The proposed settlement—even though it does not include a monetary payment—would impose substantial penalties and restrictions on Everalbum. Of note, it would require the company to obtain affirmative express consent from users prior to extracting information from facial images or using biometric data to train, develop, or alter facial recognition technology—requirements that go beyond existing federal law. It would also require the company to destroy any models or algorithms developed in whole or in part from its users’ biometric information. 

The latter condition in particular shows the potentially far-reaching impact of the settlement. The company was required not only to destroy individual data it collected (not necessarily unusual in a privacy case), but also to destroy proprietary algorithms based on the data. As noted above, the FTC did not allege that the technology was itself misused. Rather, in his separate statement, Commissioner Chopra makes clear that this was a penalty “requiring [the company to] forfeit the fruits of its deception.” In many cases, imposing such a remedy for a privacy violation may be even more burdensome for a company than a monetary payment. Indeed, it may not be a coincidence that the FTC is seeking this kind of remedy at the same time that its authority to seek monetary relief in similar cases is being challenged at the Supreme Court. And notably, the overall vote on these settlement terms was 5-0.

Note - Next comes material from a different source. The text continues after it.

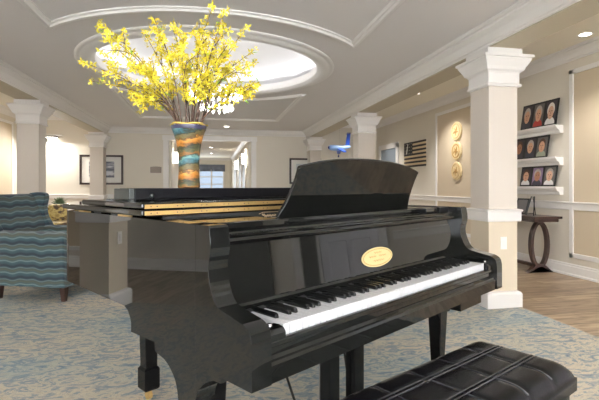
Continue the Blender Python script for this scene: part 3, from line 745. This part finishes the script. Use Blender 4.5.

In his separate statement, Commissioner Chopra also states his position that “facial recognition technology is fundamentally flawed and reinforces harmful biases,” and that he “support[s] efforts to enact moratoria or otherwise severely restrict its use.” This view goes well beyond what the FTC itself has said about the technology, but reinforces that companies using biometric data and facial recognition technology will face scrutiny over their privacy approaches, at a minimum, in addition to potential issues concerning algorithmic bias. Companies that collect or use biometric data or that utilize facial recognition technology already face a complex regulatory landscape (particularly at the state level), and compliance with evolving FTC expectations will be important going forward.